### INFORMATION SHOWN
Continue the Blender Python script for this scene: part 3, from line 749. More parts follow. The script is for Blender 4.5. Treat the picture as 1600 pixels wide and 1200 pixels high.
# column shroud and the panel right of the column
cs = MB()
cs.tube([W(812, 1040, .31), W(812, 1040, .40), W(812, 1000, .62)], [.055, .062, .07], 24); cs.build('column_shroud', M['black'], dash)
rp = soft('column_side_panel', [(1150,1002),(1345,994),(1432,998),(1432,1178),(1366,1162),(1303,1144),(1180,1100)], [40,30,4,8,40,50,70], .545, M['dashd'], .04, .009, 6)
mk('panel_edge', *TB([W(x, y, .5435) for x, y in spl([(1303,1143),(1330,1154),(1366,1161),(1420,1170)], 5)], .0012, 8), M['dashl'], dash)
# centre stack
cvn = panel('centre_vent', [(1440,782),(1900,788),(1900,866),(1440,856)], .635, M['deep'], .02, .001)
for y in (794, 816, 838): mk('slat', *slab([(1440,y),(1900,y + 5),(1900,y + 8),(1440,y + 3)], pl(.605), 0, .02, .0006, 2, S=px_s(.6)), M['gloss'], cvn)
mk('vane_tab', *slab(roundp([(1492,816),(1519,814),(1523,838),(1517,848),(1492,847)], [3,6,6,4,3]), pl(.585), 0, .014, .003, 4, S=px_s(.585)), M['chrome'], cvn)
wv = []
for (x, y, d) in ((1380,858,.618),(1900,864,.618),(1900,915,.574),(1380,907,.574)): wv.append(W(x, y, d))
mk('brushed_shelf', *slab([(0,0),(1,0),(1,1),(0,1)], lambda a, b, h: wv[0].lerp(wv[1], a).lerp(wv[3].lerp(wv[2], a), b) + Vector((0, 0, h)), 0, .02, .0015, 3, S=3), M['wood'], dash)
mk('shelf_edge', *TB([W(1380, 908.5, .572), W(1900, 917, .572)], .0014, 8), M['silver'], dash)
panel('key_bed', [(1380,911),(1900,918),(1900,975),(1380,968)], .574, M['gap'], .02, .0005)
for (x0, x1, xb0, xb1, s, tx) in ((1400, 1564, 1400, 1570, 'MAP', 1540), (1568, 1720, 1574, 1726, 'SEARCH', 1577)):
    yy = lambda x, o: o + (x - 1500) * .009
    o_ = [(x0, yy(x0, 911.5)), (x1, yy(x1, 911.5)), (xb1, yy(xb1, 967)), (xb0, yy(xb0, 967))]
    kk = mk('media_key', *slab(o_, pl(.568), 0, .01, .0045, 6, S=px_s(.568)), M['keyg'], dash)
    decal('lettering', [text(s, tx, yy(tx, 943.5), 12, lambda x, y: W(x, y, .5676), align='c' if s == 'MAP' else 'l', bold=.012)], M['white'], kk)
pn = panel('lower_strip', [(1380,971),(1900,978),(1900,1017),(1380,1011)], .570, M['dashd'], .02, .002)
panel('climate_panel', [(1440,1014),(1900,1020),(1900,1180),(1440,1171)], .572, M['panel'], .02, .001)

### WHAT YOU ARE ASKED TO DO
From the first line of the data above to the line holding "cs.build('column_shroud', M['black'], dash)", reproduce each line exactly; emit no other lines.

### WRITTEN REPLY
Continue the Blender Python script for this scene: part 3, from line 749. More parts follow. The script is for Blender 4.5. Treat the picture as 1600 pixels wide and 1200 pixels high.
# column shroud and the panel right of the column
cs = MB()
cs.tube([W(812, 1040, .31), W(812, 1040, .40), W(812, 1000, .62)], [.055, .062, .07], 24); cs.build('column_shroud', M['black'], dash)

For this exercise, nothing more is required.